Gema Hari Literasi Internasional, 8 September 2025, masih terlihat di media hingga hari ini. Kompas, Kontan, dan Kompas TV mengemas paket laporan dan survei perihal pustakawan selama tiga hari. Hari ini di Kompas (Rabu, 17/9/2025) ada foto berita tunggal menarik.
Kapsi foto karya Riza Fathoni tersebut bertutur:
Peta kawasan dan potret masa lalu daerah-daerah di Jakarta Barat dipajang dalam pameran arsip dan seni bertajuk ”Dari Mulut ke Arsip: Toponimi dan Keberagaman Jakarta Barat” di Perpustakaan Daerah Jakarta Barat, Selasa (16/9/2025). Suku Dinas Perpustakaan dan Kearsipan Jakarta Barat menggelar pameran ini pada 15-24 September 2025. Pameran menampilkan beragam instalasi, mulai dari seni visual, arsip foto, peta, hingga media edukasi audio visual, yang semuanya menelusuri sejarah daerah-daerah di Jakarta Barat.
Ah, toponimi. Riwayat nama tempat. Beberapa kali blog wagu ini membahasnya. Semua yang hadir dalam kehidupan kita ini tidak mendadak sontak. Masing-masing memiliki riwayat. Untuk Jakarta, buku karya Adolf Heuken, S.J. (1929–2019), seorang pastor, masih layak rujuk. Misalnya Historical Sites of Jakarta. Sayang buku saya yang itu belum tersua.

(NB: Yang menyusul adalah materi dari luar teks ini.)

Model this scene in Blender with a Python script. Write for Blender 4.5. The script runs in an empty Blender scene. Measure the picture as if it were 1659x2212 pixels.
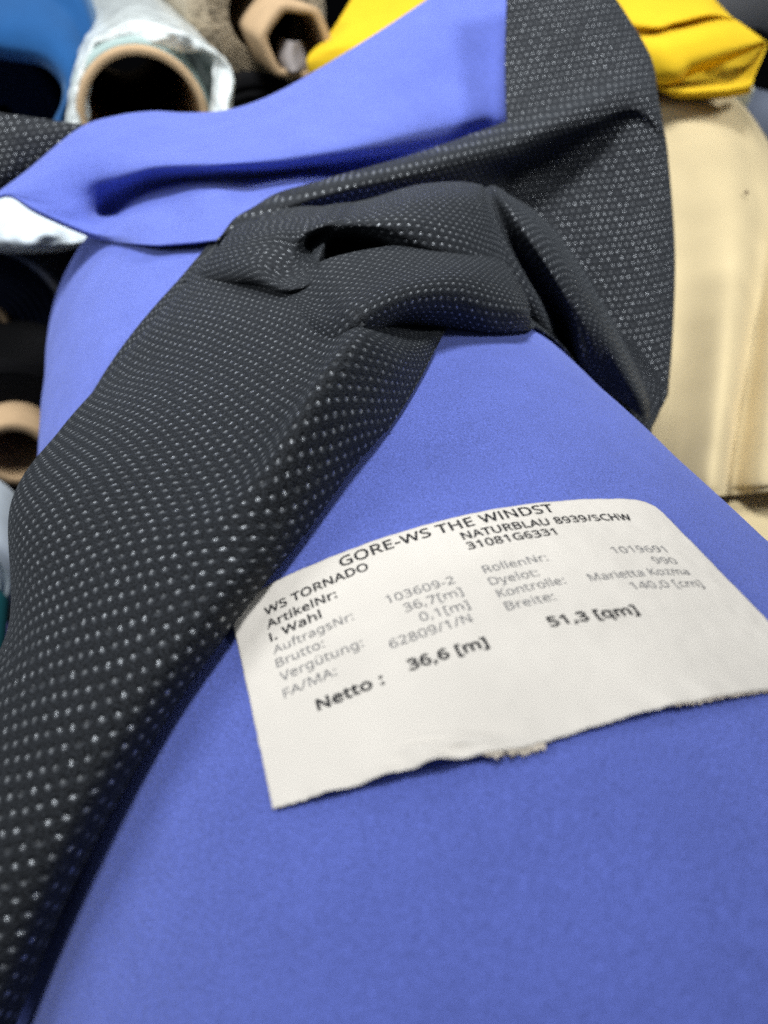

Di wilayah saya ada Pondokgede, bermula dari bangunan gedong yang dibangun 1775, namun pada 1992 Induk Operasi Angkatan Udara (Inkopau) merobohkan bangunan tersebut untuk membangun Pondok Gede Asri yang antara lain berisi Plaza Pondok Gede.
Adapun riwayat Ujungaspal saya belum beroleh informasi yang jelas. Beda orang beda jawaban. Ada yang memberi ancar-ancar mulanya di sekitar gardu induk PLN, dekat Jakarta Escape (Rumah Perubahan) milik Rhenald Kasali, sebagai tempat berakhirnya jajan aspal, dan ada pula yang memberi ancar-ancar pertigaan Sengon. Padahal jarak kedua tempat itu hampir 5 kilometer.
Iwan Fals pun tak dapat memastikan (Ngalor Ngidulnya Iwan Fals, YouTube, 2021). Dia membuat lagu “Ujung Aspal Pondokgede” (Sore Tugu Pancoran, 1985).
2 Comments
Saat ini saya sedang baca buku toponimi Jawa Barat (Toponimi: asal-usul nama tempat di Jawa Barat – T. Bachtiar). Saya suka buku-buku seperti ini.
👍👏🙏
Sebagai orang ilmu hayat pasti Pak Ndobos paham kenapa banyak toponimi desa merujuk vegetasi.